Five children in the group started below thirty WCPM in December. By April they had gained an average of twenty-two WCPM each. Three children on SEN Support started at an average of twenty-eight WCPM. They have gained twenty-nine each.
These are small numbers and I am not going to dress them up as a statistical finding. Sample sizes of five and three do not prove a pattern. But the direction is the one Gareth and the Year 2 team hoped for when they started this work, and it is the direction Rasinski's research predicts. Repeated reading of appropriately levelled text, modelled first by a fluent reader and then practised in the safety of a group, closes the gap. It does not widen it.
Our highest-starting children, the nine who were already reading above ninety WCPM in December, have gained an average of six. That is slower growth, and that is exactly right. They are approaching the natural ceiling of oral reading speed for age-appropriate text. The point at that level is no longer speed. It is expression, comprehension, and a reading diet that keeps them growing as thinkers.
What changed at our school
Three things, and none of them are dramatic.
We stopped treating fluency as something that would happen naturally once phonics was secure. It does not, for many children. It has to be taught.

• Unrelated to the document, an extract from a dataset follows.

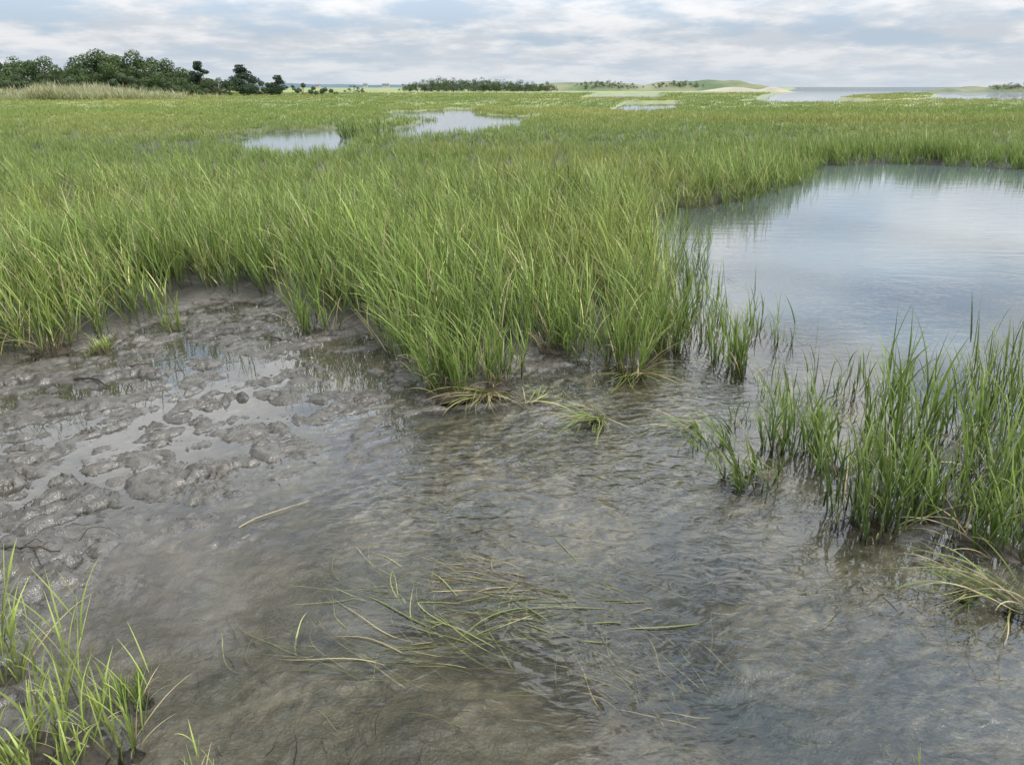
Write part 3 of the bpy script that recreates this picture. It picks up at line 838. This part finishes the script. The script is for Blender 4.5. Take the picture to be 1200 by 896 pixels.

We made the texts easier, not harder. The temptation with a Year 2 child reading below benchmark is to push them into age-appropriate books and hope the stretch pulls them through. It does not. It pushes them back into effortful decoding. We used short, rhythmic, predictable texts, mostly poetry, and practised them until fluency emerged. Then we moved on.
We measured. Two minutes per child, once a term. No stopwatch held at arm's length. No child reading under pressure. Just a passage, a timer on the desk, and a note of the words read correctly. The measurement did not drive the teaching. The teaching drove itself. The measurement just told us whether the teaching was working.
What we have not yet worked out
Plenty.
We do not yet know how the gains will hold over the summer holidays, when the daily practice stops. We do not yet know how to measure prosody reliably across a team of teachers without it becoming subjective. And we are still refining the poetry selections, because some poems work in the classroom and others, on paper just as suitable, do not.
This post is a four-month snapshot from a single infant school. It is not a research finding. It is a note from a team who is still learning.
For colleagues reading this
If you are a headteacher, an English lead, a SENCO, or a Year 2 teacher reading this because you recognise the pattern, two things.
Fluency assessment and fluency teaching are genuinely simple. They do not require a new scheme, a new budget line, or a new member of staff. They require a decision to take fluency as seriously as you already take phonics, and a team willing to measure what they are doing.
And the gains show up quickly. We started this in earnest at the start of the spring term. Four months later, the youngest children in our school are reading with fluency that would have seemed ambitious when we began. If a small infant school in Surrey can do this, so can yours.
Fluency is not a mystery. It is the bridge between decoding and comprehension. Children cross it with practice, with good texts, with a fluent model to follow, and with someone paying attention to how they are getting on.
Ours are crossing it. Gareth and the team will keep you posted.
References
FFT Education Datalab (2024). Measuring reading fluency during primary education. ffteducationdatalab.org.uk
FFT Education Datalab (2024). Low oral reading fluency at the end of Key Stage 1. ffteducationdatalab.org.uk
Rasinski, T.V. (2010). The Fluent Reader. Scholastic.
Rasinski, T.V. & Paige, D.D. (2014). Reading fluency: What it is, how to assess it, and how to teach it. Reading Research Quarterly.